>> begin

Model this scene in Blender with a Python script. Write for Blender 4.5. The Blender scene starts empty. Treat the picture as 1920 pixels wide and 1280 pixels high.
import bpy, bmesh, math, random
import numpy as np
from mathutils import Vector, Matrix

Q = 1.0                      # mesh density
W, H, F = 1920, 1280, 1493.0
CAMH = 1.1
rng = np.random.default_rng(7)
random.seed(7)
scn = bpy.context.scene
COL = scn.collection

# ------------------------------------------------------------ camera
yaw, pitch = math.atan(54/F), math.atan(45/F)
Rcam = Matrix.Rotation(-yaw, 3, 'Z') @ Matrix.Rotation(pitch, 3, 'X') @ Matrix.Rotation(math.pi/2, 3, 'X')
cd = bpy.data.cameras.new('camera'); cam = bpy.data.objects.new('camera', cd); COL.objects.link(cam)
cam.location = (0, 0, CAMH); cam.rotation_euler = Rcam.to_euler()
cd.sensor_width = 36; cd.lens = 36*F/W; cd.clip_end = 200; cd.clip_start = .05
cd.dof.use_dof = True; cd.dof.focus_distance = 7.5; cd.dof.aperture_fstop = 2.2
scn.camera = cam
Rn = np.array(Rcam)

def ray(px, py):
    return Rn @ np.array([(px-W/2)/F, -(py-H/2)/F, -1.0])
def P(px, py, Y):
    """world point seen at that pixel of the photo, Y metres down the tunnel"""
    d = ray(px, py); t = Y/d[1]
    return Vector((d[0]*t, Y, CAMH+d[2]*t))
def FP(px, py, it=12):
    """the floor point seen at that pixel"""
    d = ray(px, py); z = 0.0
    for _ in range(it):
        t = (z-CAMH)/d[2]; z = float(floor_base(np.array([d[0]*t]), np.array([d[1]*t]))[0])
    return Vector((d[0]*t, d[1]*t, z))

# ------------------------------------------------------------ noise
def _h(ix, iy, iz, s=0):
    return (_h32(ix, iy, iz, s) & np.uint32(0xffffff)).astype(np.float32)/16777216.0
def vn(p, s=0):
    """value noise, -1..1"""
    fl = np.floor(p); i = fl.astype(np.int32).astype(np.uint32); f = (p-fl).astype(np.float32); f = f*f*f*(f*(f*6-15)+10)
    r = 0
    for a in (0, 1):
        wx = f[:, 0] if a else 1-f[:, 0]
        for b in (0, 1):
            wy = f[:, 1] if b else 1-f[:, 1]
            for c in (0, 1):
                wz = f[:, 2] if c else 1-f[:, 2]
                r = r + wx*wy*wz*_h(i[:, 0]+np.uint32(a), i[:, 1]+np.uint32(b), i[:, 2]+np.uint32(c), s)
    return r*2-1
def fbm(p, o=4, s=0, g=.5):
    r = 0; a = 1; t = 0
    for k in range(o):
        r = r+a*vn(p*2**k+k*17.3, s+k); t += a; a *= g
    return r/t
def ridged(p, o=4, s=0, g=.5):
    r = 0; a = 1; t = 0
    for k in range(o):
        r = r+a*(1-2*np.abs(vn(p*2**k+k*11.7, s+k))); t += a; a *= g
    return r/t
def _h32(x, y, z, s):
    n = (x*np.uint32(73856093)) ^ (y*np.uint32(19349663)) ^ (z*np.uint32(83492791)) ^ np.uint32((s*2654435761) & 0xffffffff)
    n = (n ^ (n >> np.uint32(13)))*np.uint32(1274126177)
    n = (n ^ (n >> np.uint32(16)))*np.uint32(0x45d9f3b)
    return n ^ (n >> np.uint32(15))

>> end

# What needs to be done:
From the opening line of the data above, please print each line as written up to and including the line that contains "COL = scn.collection", and nothing more.

# Finished task:
Model this scene in Blender with a Python script. Write for Blender 4.5. The Blender scene starts empty. Treat the picture as 1920 pixels wide and 1280 pixels high.
import bpy, bmesh, math, random
import numpy as np
from mathutils import Vector, Matrix

Q = 1.0                      # mesh density
W, H, F = 1920, 1280, 1493.0
CAMH = 1.1
rng = np.random.default_rng(7)
random.seed(7)
scn = bpy.context.scene
COL = scn.collection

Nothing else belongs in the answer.